Singapore is a “reputable and stable” financial hub that handles massive transactions every day, and the sheer volume of transactions provides an “easy camouflage” for illicit activities, added Assoc Prof Law. 

“What I mean is that spotting a single suspicious transaction among millions of high-value transactions per day in Singapore is more difficult because there are so many high-value transactions here in Singapore,” he said. 

Although money laundering is unavoidable in every banking system, the suspicious reports filed by banks in Singapore show that these transactions are still detected, he added. 

What more can be done?

In a statement on Wednesday, the Monetary Authority of Singapore (MAS) said it collaborates with the police's Commercial Affairs Department (CAD) to identify potentially tainted funds and assets in the financial system.

In this case, intelligence and information from suspicious transaction reports filed by financial institutions in Singapore had earlier alerted the CAD to suspicious activities.

These red-flag indicators picked up by the financial institutions include suspicious fund flows, dubious documentation of source of wealth or funds, and inconsistencies or evasiveness in the information provided, the regulator said.

MAS added that it has been in touch with the financial institutions where the potentially tainted funds have been identified. Supervisory engagements with these institutions are ongoing, it said, without providing further details.

Authorities have moved to strengthen the country’s defences against illicit money flows, such as setting up a digital platform for financial institutions in Singapore to share information on suspicious customers or transactions.

Called the Collaborative Sharing of Money Laundering/Terrorism Financing Information and Cases (COSMIC), the new platform will be jointly developed by MAS and six major commercial banks.

It is set to be rolled out in phases, starting from the second half of 2024.

MAS is also proposing additional measures to strengthen surveillance against money laundering risks in the fast-growing single family office sector.

Meanwhile, the Urban Redevelopment Authority rolled out new rules in end-June. Among the new measures, the authority requires developers to conduct due diligence checks on home buyers based on their risk profiles. They also have to be checked against lists of terrorists, terrorist entities and designated individuals.

Mr Athreya H D, financial services partner at audit and advisory firm Mazars, said that given how crimes are constantly evolving, the Singapore government has been working to ensure that adequate controls are in place and its policies are updated.

“So while money laundering is picking up, so is the government trying to stay abreast of the evolving regulatory requirements to be one step ahead,” he told CNA.

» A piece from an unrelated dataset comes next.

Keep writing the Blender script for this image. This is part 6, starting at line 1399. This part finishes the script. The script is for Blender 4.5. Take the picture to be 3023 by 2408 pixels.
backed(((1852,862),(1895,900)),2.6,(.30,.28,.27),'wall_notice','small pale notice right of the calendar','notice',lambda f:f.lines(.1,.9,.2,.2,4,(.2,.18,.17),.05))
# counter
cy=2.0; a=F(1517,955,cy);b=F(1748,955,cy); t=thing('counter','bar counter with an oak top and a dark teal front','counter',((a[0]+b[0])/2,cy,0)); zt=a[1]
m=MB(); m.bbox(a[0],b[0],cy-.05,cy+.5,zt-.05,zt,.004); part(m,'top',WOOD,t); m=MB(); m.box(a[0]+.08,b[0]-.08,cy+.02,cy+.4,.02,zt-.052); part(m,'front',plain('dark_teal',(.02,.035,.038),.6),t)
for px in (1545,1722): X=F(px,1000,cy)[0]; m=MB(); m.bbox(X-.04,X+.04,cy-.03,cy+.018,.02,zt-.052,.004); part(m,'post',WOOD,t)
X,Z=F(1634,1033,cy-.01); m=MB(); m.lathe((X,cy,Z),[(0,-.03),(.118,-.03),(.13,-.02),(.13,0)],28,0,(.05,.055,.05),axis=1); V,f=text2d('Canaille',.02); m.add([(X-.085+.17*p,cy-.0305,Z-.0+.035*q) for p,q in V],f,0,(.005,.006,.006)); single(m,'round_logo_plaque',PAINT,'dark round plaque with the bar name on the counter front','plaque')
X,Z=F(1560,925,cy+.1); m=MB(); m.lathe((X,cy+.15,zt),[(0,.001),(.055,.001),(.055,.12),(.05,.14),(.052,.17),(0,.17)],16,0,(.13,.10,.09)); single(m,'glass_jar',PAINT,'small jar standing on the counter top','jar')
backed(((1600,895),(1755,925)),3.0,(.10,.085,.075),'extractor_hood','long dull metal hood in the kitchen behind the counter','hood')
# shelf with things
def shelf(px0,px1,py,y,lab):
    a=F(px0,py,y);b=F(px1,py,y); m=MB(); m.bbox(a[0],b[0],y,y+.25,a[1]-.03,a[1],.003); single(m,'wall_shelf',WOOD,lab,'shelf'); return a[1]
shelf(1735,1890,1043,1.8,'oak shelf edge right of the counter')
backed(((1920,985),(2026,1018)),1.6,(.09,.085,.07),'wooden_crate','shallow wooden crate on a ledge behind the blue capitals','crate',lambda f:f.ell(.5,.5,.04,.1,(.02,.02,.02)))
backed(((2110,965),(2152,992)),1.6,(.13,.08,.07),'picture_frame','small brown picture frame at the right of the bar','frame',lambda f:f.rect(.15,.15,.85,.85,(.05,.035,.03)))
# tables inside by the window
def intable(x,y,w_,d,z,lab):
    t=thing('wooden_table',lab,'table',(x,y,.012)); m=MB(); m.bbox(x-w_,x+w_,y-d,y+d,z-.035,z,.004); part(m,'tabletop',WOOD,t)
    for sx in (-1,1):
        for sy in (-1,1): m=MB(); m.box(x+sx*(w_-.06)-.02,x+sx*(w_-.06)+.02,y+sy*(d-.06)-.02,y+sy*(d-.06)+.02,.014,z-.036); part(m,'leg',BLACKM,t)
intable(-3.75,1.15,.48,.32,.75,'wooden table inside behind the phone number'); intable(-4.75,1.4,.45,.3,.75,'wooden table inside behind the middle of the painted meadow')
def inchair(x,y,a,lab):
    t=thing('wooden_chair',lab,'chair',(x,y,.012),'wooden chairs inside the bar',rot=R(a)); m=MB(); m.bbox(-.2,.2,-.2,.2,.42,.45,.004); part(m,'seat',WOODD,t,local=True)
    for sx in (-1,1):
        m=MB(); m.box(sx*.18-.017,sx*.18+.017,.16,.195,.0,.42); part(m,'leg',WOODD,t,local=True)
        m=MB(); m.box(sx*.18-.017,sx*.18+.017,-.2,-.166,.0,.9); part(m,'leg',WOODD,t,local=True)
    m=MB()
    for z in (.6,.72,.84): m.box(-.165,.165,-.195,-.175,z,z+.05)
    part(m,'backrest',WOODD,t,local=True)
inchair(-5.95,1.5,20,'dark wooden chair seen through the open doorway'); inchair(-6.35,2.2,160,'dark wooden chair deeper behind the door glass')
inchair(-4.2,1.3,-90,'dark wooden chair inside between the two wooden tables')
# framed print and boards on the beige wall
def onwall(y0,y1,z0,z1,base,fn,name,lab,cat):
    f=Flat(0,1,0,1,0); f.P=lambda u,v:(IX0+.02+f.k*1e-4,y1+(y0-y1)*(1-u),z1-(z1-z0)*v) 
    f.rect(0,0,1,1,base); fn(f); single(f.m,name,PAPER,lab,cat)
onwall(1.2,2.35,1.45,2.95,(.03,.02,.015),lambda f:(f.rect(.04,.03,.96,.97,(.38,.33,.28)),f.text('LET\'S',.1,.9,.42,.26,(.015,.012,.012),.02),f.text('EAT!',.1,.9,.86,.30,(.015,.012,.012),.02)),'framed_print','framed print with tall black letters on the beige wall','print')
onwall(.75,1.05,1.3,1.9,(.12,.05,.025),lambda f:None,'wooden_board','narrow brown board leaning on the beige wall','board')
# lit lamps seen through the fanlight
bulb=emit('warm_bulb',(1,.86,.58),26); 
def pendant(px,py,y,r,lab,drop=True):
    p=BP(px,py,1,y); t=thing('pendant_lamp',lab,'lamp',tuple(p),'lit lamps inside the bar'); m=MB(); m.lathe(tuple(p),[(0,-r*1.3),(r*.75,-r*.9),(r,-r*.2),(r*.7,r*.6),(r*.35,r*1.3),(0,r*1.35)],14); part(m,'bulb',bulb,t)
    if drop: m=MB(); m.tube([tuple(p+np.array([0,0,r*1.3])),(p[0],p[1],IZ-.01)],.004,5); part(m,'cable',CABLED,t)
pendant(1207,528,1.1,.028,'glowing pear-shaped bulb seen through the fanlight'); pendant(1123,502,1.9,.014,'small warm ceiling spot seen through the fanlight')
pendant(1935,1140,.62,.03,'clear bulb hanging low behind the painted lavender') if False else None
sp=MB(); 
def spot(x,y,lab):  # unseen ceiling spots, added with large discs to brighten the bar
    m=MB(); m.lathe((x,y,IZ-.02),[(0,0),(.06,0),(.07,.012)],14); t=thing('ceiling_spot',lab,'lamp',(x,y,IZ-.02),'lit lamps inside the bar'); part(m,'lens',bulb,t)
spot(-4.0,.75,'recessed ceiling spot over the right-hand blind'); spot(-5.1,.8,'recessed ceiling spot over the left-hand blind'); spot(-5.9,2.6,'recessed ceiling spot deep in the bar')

But more can be done, he said. 

Mr Athreya noted the public-private partnerships like the COSMIC platform, and said that more stringent rules can be extended beyond the financial industry to other sectors, such as high-end retailers.

“Generally, high cash-value transactions in luxury goods are a common way people try to launder money because these transactions involve cash and also don't involve a lot of due diligence checks,” said Mr Athreya.

Retailers of luxury goods can be required to step up their due diligence by implementing certain limits when high-value transactions are carried out in cash. Retailers can also be asked to note down the details of these customers.

“(These details) can eventually feed back into a database to identify customers and ... patterns in financial crimes,” Mr Athreya said.

For the real estate sector, the introduction of fresh regulations suggests that authorities are working to close the gap, he said.

Further stringent checks, such as determining a customer’s source of funds and verifying the "real beneficiary" of the transaction, should be enforced before a transaction is carried out, said Mr Athreya.


Those convicted of money laundering can be jailed for up to 10 years, fined up to S$500,000, or both.

On items that are seized, experts said these would initially be kept as evidence.

At the end of a criminal prosecution, the court will determine whether the goods seized will be forfeited to the state, returned to the people from whom they were seized, or returned to specific victims if they can be traced, said Mr Wee.